The program had been successful and “most of the graduates have reintegrated into society,” Tuniaz said.

“More than 90 percent of the graduates have found satisfactory jobs and good incomes and have become positive members of society. They have also driven other people around them to get rich and work hard and live a better life,” he said.

The officials declined to say how many people had been through the camps, describing the number as “dynamic.”

But academics and activists monitoring the situation in Xinjiang say there have been no signs of mass liberations from the camp.

“I don’t see any evidence that large numbers are being released simultaneously,” said James Leibold, an expert on Xinjiang who teaches at La Trobe University in Australia. “If they were out, we would know.”

The camps have come in for sharp criticism from mostly Western countries, with more than 20 countries — including Australia, Britain, Canada, France, Germany and Japan — writing to the U.N.’s Human Rights Council to express concern “about credible reports of arbitrary detention” of Uighurs and other minorities in Xinjiang.


China this week said that 50 countries — including Saudi Arabia, Iran, Iraq and Pakistan — have written a joint letter commending Beijing for its counterterrorism and deradicalization efforts and on the economic and social progress in Xinjiang.

The Foreign Ministry declined to supply the letter or the list of the 50 countries to The Washington Post, even though it has been all over the state media this week, saying it was up to the Human Rights Council to release it.

The Chinese authorities now seem to be turning to a new phase in their operation of the camps and their repression of ethnic minorities in Xinjiang, experts say.

In a report published this month, German scholar Adrian Zenz wrote that growing numbers of detainees have been released from camps into forced labor.

“The state’s long-term stability maintenance strategy in Xinjiang is predicated upon a perverse and extremely intrusive combination of forced or at least involuntary training and labor,” he wrote, describing factory and other work as part of a supposed poverty-alleviation effort.

State newspapers and television channels have this week been full of reports about how happy and stable Xinjiang has become.

The Xinjiang Daily has constantly exhorted readers to “remain true to our original aspiration and keep our mission firmly in mind” — a phrase from the president about building a strong Communist Party.
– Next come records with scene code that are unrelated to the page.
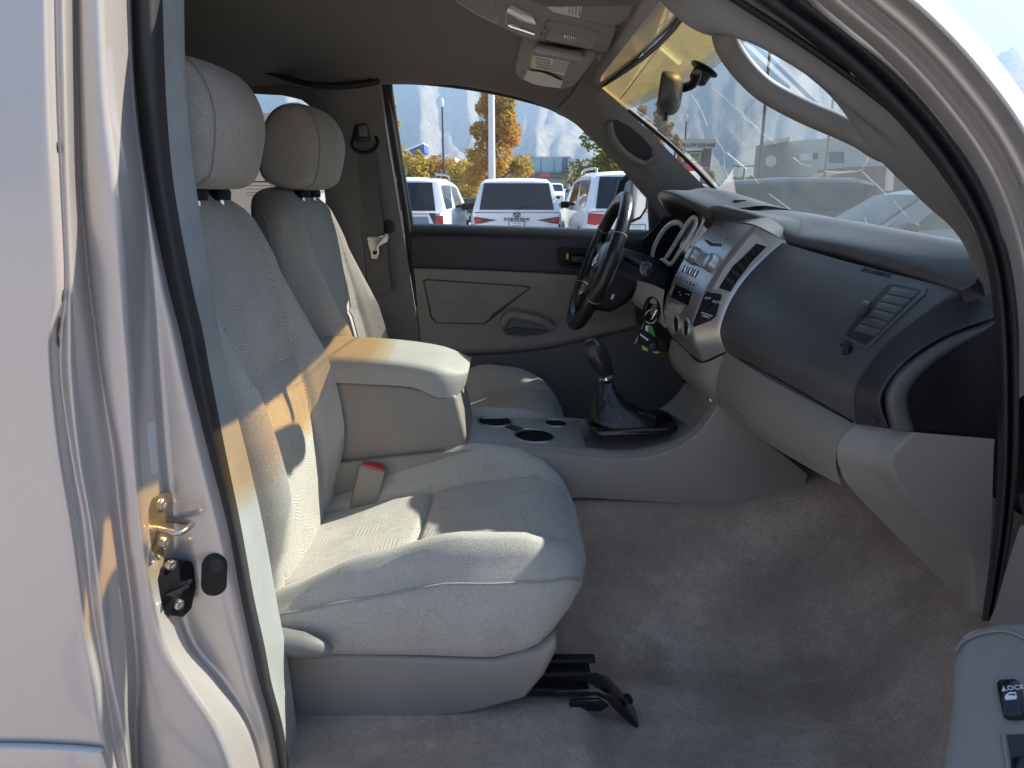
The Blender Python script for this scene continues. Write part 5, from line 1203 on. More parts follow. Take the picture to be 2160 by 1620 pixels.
# ================================================================== driver door
dd = thing('driver_door', 'closed driver door with black and grey inner panel, window and outside mirror', 'door', (0, .72, .9))
YD = .715
bt = [(858, 473), (960, 476), (1060, 479), (1160, 482), (1260, 485), (1375, 488)]
b2 = [(866, 496), (960, 498), (1060, 500), (1160, 502), (1260, 504), (1378, 506)]
b3 = [(872, 566), (960, 569), (1060, 573), (1160, 578), (1260, 584), (1340, 588)]
dp = rails('upper_panel', [[P(x, y - 3, YD + .03) for x, y in bt], [P(x, y, YD - .005) for x, y in bt], [P(x, y, YD - .030) for x, y in b2], [P(x, y, YD - .022) for x, y in b3]], M['dark'], dd, n=4, r=.4, rmax=.02, nf=4, ang=70)
g1 = [(872, 565), (960, 568), (1060, 572), (1160, 577), (1260, 583), (1340, 587)]
g2 = [(876, 588), (960, 590), (1060, 595), (1160, 604), (1260, 614), (1340, 620)]
g3 = [(884, 690), (960, 694), (1060, 696), (1160, 694), (1260, 680), (1340, 665)]
g4 = [(890, 742), (960, 744), (1060, 742), (1160, 730), (1260, 708), (1340, 690)]
lp = rails('lower_panel', [[P(x, y, YD - .022) for x, y in g1], [P(x, y, YD - .048) for x, y in g1], [P(x, y, YD - .046) for x, y in g2], [P(x, y, YD - .036) for x, y in g3], [P(x, y, YD - .045) for x, y in g4], [P(x, y + 6, YD - .01) for x, y in g4]], M['grey'], dd, n=5, r=.3, rmax=.02, nf=4, ang=70)
T_lp = bvh(lp)
ins = [(892, 592), (900, 588), (1112, 602), (1120, 607), (1058, 652), (1042, 664), (1034, 676), (1022, 684), (920, 682), (908, 670)]
decal('insert_gap', ins, T_lp, M['dark'], dd, h=.001, sink=.003)
ins2 = [(896, 594), (902, 591), (1108, 605), (1114, 608), (1054, 651), (1040, 661), (1031, 673), (1020, 681), (922, 679), (912, 668)]
decal('cloth_insert', ins2, T_lp, mat('door_cloth', (.24, .23, .205), .9, var=.12, vscale=12, bump=.2, bscale=900), dd, h=.004, sink=.001, bev=.002)
pu = [(1056, 690), (1054, 668), (1064, 652), (1080, 646), (1130, 655), (1162, 668), (1171, 682), (1160, 700), (1140, 708), (1100, 712), (1068, 708)]
decal('pull_pocket', pu, T_lp, M['greyd'], dd, h=.002, sink=.002)
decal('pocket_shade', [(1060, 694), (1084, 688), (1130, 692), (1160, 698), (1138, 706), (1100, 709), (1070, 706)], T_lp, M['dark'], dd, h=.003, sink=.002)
tube('pull_bar', spl([hit(x, y, T_lp)[0] + V(0, -.012, 0) for x, y in ((1060, 684), (1076, 664), (1110, 668), (1146, 678), (1164, 690))], 4), .0155, M['grey'], dd, seg=12)
hb = [(1174, 524), (1182, 520), (1260, 526), (1262, 570), (1190, 566), (1176, 556)]
T_up = bvh(dp)
decal('handle_bezel', hb, T_up, M['black'], dd, h=.002, sink=.002)
decal('handle_well', [(1182, 532), (1258, 536), (1258, 562), (1184, 558)], T_up, M['gloss'], dd, h=.003, sink=.002)
decal('lock_mark', [(1194, 534), (1199, 534), (1199, 546), (1194, 546)], T_up, M['yellow'], dd, h=.005, sink=.002)
prism('inner_lever', [P(1206, 540, .66), P(1246, 543, .66), P(1246, 556, .66), P(1206, 553, .66)], V(0, .01, 0), M['dark'], dd, bev=.003)
prism('door_skin', [V(-.42, .80, .42), V(.98, .80, .42), V(.98, .80, 1.28), V(-.42, .80, 1.33)], V(0, .03, 0), M['silver'], dd)
prism('door_bottom_panel', [V(-.42, .71, .42), V(.98, .71, .42), V(.98, .70, 1.10), V(-.42, .70, 1.10)], V(0, .02, 0), M['greyd'], dd)
# glass, frame
gl_ = [P(812, 168, .655), P(900, 172, .655), P(1000, 184, .655), P(1100, 205, .66), P(1180, 232, .67), P(1260, 284, .68), P(1330, 352, .70), P(1380, 405, .715), P(1380, 490, .735), P(858, 476, .735)]
bm = bmesh.new(); bm.faces.new([bm.verts.new(p + V(0, .012, 0)) for p in gl_]); fin('window_glass', bm, M['side'], dd)
fr1 = [(812, 168), (816, 200), (826, 270), (838, 350), (852, 430), (860, 478)]
tube('window_run', [P(x + 6, y, .66 + (y - 168) / 310 * .075) for x, y in fr1], .013, M['rubber'], dd, seg=8)
tube('window_run', spl([P(x, y, Y) for x, y, Y in ((812, 170, .66), (900, 174, .66), (1000, 186, .66), (1100, 207, .665), (1180, 234, .675), (1260, 288, .69), (1330, 356, .71), (1385, 415, .725))], 4), .009, M['rubber'], dd, seg=8)
sail = [P(1370, 392, .72), P(1405, 436, .72), P(1430, 492, .72), P(1375, 492, .72)]
prism('mirror_sail', sail, V(0, .015, 0), M['dark'], dd)
tube('division_bar', [P(1370, 388, .73), P(1369, 440, .735), P(1372, 488, .735)], .0055, M['greyd'], dd, seg=8)
# outside mirror
om = link(bpy.data.objects.new('outside_mirror', None)); om.location = (.43, .95, 1.45); om.parent = dd; om.matrix_parent_inverse = Matrix.Translation(-dd.location)
bpy.context.view_layer.update()
def under(o): o.parent = om; o.matrix_parent_inverse = Matrix.Translation(-V(.43, .95, 1.45)); return o
ms = [(1296, 440), (1298, 410), (1306, 382), (1320, 368), (1350, 362), (1364, 368), (1368, 400), (1366, 440), (1352, 462), (1330, 472), (1308, 468)]
under(prism('housing', [P(x, y, .92) for x, y in ms], V(.02, .16, 0), M['black'], None, bev=.012, seg=3))
mg = [(1310, 440), (1312, 412), (1320, 386), (1334, 374), (1352, 371), (1362, 377), (1364, 402), (1361, 438), (1350, 456), (1332, 464), (1316, 460)]
nmr = V(-.70, -.70, .10).normalized()
mo = P(1338, 418, .905)
bm = bmesh.new(); bm.faces.new([bm.verts.new(PP(x, y, mo, V(-.32, -.94, .0))) for x, y in mg]); under(fin('mirror_glass', bm, M['mirror'], None))
# ================================================================== passenger door (open, lower right)
pd = thing('passenger_door', 'open passenger door armrest with black lock switch at the lower right', 'door', (.66, -1.05, .85))
ao, an_ = P(2060, 1420, -1.02), V(-.42, -.30, .86).normalized()
A_ = lambda x, y, d=0: PP(x, y, ao + an_ * d, an_)
ar = [(1962, 1700), (1985, 1600), (2004, 1480), (2008, 1400), (2014, 1362), (2030, 1334), (2060, 1318), (2110, 1308), (2170, 1304), (2420, 1330), (2420, 1700)]
armo = prism('armrest', [A_(x, y) for x, y in ar], -an_ * .13, M['grey'], pd, bev=.012, seg=4, ang=60)
T_ar = bvh(armo)
lipp = spl([A_(x, y, .002) for x, y in ((2016, 1372), (2032, 1352), (2070, 1336), (2110, 1330), (2140, 1336), (2170, 1350))], 4)
tube('armrest_lip', lipp, .0022, M['grey'], pd, seg=8)
sw_ = prism('lock_switch', [A_(x, y, .008) for x, y in ((2102, 1440), (2108, 1431), (2142, 1430), (2150, 1436), (2160, 1470), (2164, 1505), (2158, 1512), (2126, 1512), (2116, 1506), (2110, 1480))], -an_ * .014, M['gloss'], pd, bev=.003, seg=2)
prism('switch_foot', [A_(x, y, .0115) for x, y in ((2121, 1495), (2156, 1493), (2158, 1509), (2125, 1510))], -an_ * .006, M['dark'], pd, bev=.002)
t0 = A_(2118, 1457, .0085); tx = A_(2142, 1455, .0085) - t0
text('lock_lettering', 'LOCK', t0, tx, an_.cross(tx), .0078, M['white'], pd, ext=.0003)
prism('lock_symbol', [A_(x, y, .0092) for x, y in ((2113, 1457), (2119, 1456.6), (2116, 1450.5))], -an_ * .002, M['white'], pd)
ci = [(2119, 1472), (2121, 1466), (2129, 1460), (2143, 1460), (2145, 1470), (2144, 1474), (2122, 1476)]
prism('door_symbol', [A_(x, y, .0092) for x, y in ci], -an_ * .003, M['white'], pd)
prism('door_symbol_window', [A_(x, y, .0095) for x, y in ((2126, 1466), (2130, 1463), (2141, 1463), (2142, 1467))], -an_ * .003, M['ink'], pd)
prism('window_switch_well', [A_(x, y, .001) for x, y in ((2117, 1550), (2200, 1546), (2200, 1700), (2136, 1700), (2128, 1620))], -an_ * .004, M['dark'], pd)
prism('window_switch', [A_(x, y, .008) for x, y in ((2132, 1592), (2200, 1585), (2200, 1680), (2146, 1680))], -an_ * .012, M['gloss'], pd, bev=.004)
tube('well_edge', [A_(2117, 1550, .002), A_(2126, 1610, .002), A_(2134, 1690, .002)], .003, M['grey'], pd, seg=6)
# inner panel of the open door, running out of frame on the right
ip = [(2160, 1108), (2148, 1104), (2120, 1190), (2095, 1280), (2078, 1318), (2200, 1340), (2320, 1340), (2320, 1108)]
prism('inner_panel', [PXx(x, y, .70) for x, y in ip], V(.04, 0, 0), M['grey'], pd, bev=.006, seg=3)
prism('door_speaker_panel', [V(.62, -.93, .42), V(.46, -1.5, .42), V(.46, -1.5, .80), V(.62, -.93, .80)], V(.05, 0, 0), M['grey'], pd, bev=.01)
prism('lower_trim', [V(.775, -.93, .45), V(.545, -1.78, .45), V(.545, -1.78, 1.02), V(.775, -.93, 1.02)], V(.05, .01, 0), M['grey'], pd, bev=.012, seg=3)
prism('upper_trim', [V(.785, -.93, 1.022), V(.555, -1.78, 1.022), V(.565, -1.78, 1.28), V(.795, -.93, 1.28)], V(.04, .01, 0), M['dark'], pd, bev=.012, seg=3)
tube('window_frame', [V(.84, -.92, 1.28), V(.74, -1.03, 1.45), V(.62, -1.17, 1.64), V(.57, -1.36, 1.73), V(.50, -1.76, 1.72), V(.60, -1.79, 1.30)], .028, M['silver'], pd, seg=10, flat=.6)
prism('door_outer_panel', [V(.84, -.91, .45), V(.60, -1.80, .45), V(.60, -1.80, 1.32), V(.84, -.91, 1.30)], V(.06, .01, 0), M['silver'], pd)
prism('door_seal_corner', [PXx(x, y, .715) for x, y in ((2146, 1040), (2180, 1040), (2180, 1115), (2158, 1112))], V(.02, 0, 0), M['rubber'], pd, bev=.004)
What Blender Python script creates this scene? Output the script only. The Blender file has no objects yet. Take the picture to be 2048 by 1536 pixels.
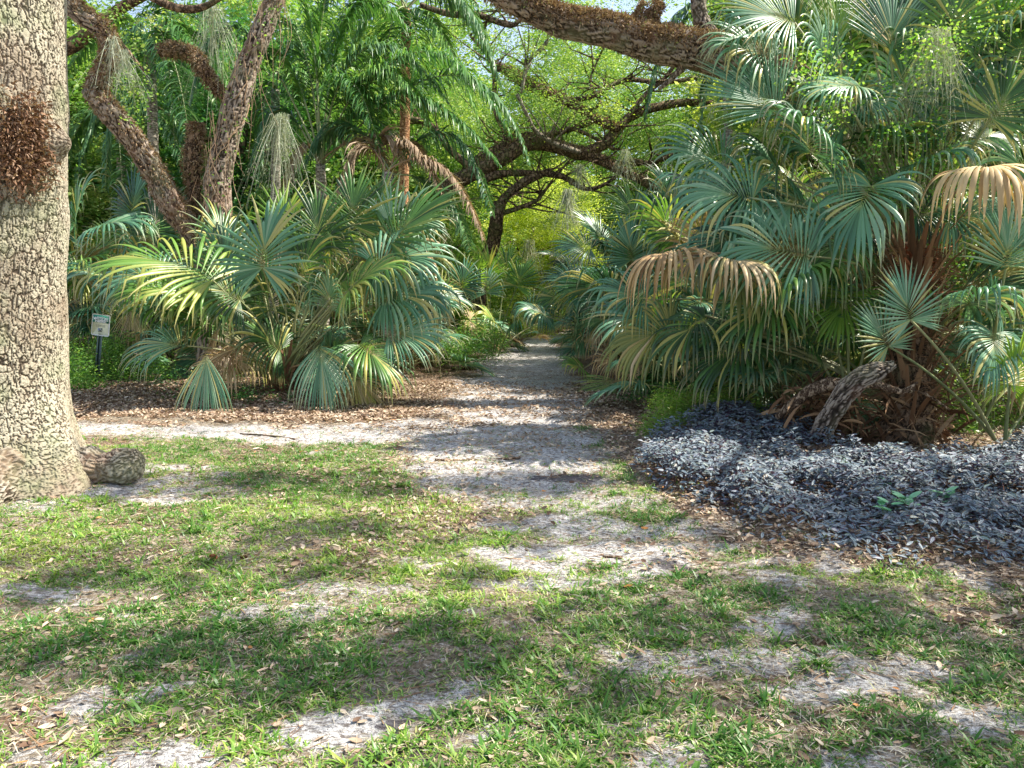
import bpy, math, random
import numpy as np
from mathutils import Vector, Matrix

R = np.random.default_rng(11)
random.seed(5)
sc = bpy.context.scene
col = sc.collection
PI = math.pi

# ------------------------------------------------------------------ camera
CAM = np.array([0.0, 0.0, 1.6])
F = 1500.0
PITCH = math.atan(168 / F)
cam_d = bpy.data.cameras.new("camera")
cam = bpy.data.objects.new("camera", cam_d)
col.objects.link(cam)
cam.location = CAM
cam.rotation_euler = (PI / 2 - PITCH, 0, 0)
cam_d.sensor_width = 36
cam_d.lens = F / 2048 * 36
cam_d.clip_end = 3000
sc.camera = cam
cp, sp = math.cos(PITCH), math.sin(PITCH)


def P(px, py, Y):
    """world point seen at photo pixel (px, py), Y metres ahead"""
    a, b = (px - 1024) / F, (768 - py) / F
    d = np.array([a, cp + b * sp, -sp + b * cp])
    return CAM + d * (Y / d[1])


def G(px, py):
    a, b = (px - 1024) / F, (768 - py) / F
    d = np.array([a, cp + b * sp, -sp + b * cp])
    t = -1.6 / d[2]
    return CAM[0] + d[0] * t, d[1] * t


# ------------------------------------------------------------------ noise
def _h(i, j, k, s):
    with np.errstate(over='ignore'):
        h = (i.astype(np.uint32) * np.uint32(374761393) + j.astype(np.uint32) * np.uint32(668265263)
             + k.astype(np.uint32) * np.uint32(2246822519) + np.uint32((s * 974634777) & 0xffffffff))
        h ^= h >> np.uint32(13)
        h *= np.uint32(1274126177)
        h ^= h >> np.uint32(16)
        h *= np.uint32(2654435761)
        h ^= h >> np.uint32(15)
    return (h & np.uint32(0xffffff)).astype(np.float64) / 16777215.0


def vn(p, s=1):
    p = np.asarray(p, float)
    i = np.floor(p).astype(np.int64)
    f = p - i
    f = f * f * (3 - 2 * f)
    r = 0
    for a in (0, 1):
        for b in (0, 1):
            for c in (0, 1):
                w = (f[..., 0] if a else 1 - f[..., 0]) * (f[..., 1] if b else 1 - f[..., 1]) * (f[..., 2] if c else 1 - f[..., 2])
                r = r + w * _h(i[..., 0] + a, i[..., 1] + b, i[..., 2] + c, s)
    return r


def fbm(p, o=4, s=1):
    p = np.asarray(p, float)
    r, a, t = 0, 1.0, 0
    for k in range(o):
        r = r + a * vn(p * (2 ** k), s + k)
        t += a
        a *= .5
    return r / t


def vor(p, s=3):
    """F2-F1 and a cell random"""
    p = np.asarray(p, float)
    i = np.floor(p).astype(np.int64)
    f1 = np.full(p.shape[:-1], 9.)
    f2 = f1.copy()
    idr = np.zeros_like(f1)
    for a in (-1, 0, 1):
        for b in (-1, 0, 1):
            for c in (-1, 0, 1):
                x, y, z = i[..., 0] + a, i[..., 1] + b, i[..., 2] + c
                q = np.stack([x + _h(x, y, z, s), y + _h(x, y, z, s + 1), z + _h(x, y, z, s + 2)], -1)
                d = np.sqrt(((q - p) ** 2).sum(-1))
                nr = d < f1
                f2 = np.where(nr, f1, np.minimum(f2, d))
                idr = np.where(nr, _h(x, y, z, s + 5), idr)
                f1 = np.where(nr, d, f1)
    return f2 - f1, idr


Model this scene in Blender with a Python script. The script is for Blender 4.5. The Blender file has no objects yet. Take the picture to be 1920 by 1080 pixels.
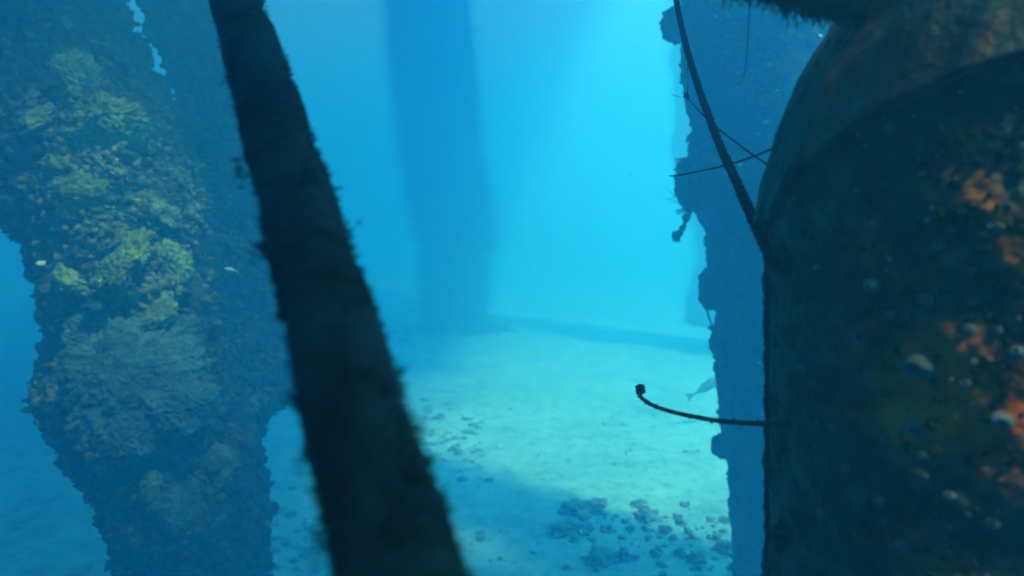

Almost every day, government officials and party cadres in Xinjiang are studying the Xi Jinping Thought doctrine and organizing self-reflection sessions, asking themselves: “Did we do things right?” the paper reported this week.

Separately, in a white paper entitled “Historical Matters Concerning Xinjiang” released earlier this month, the State Council said that the area had “ long been an inseparable part of Chinese territory.” It also said that the area had “never been the so-called ‘East Turkestan’” — referring to the name that many Uighur activists use for the area — and that Uighurs were not a Turkic group. Academics called this historical revisionism.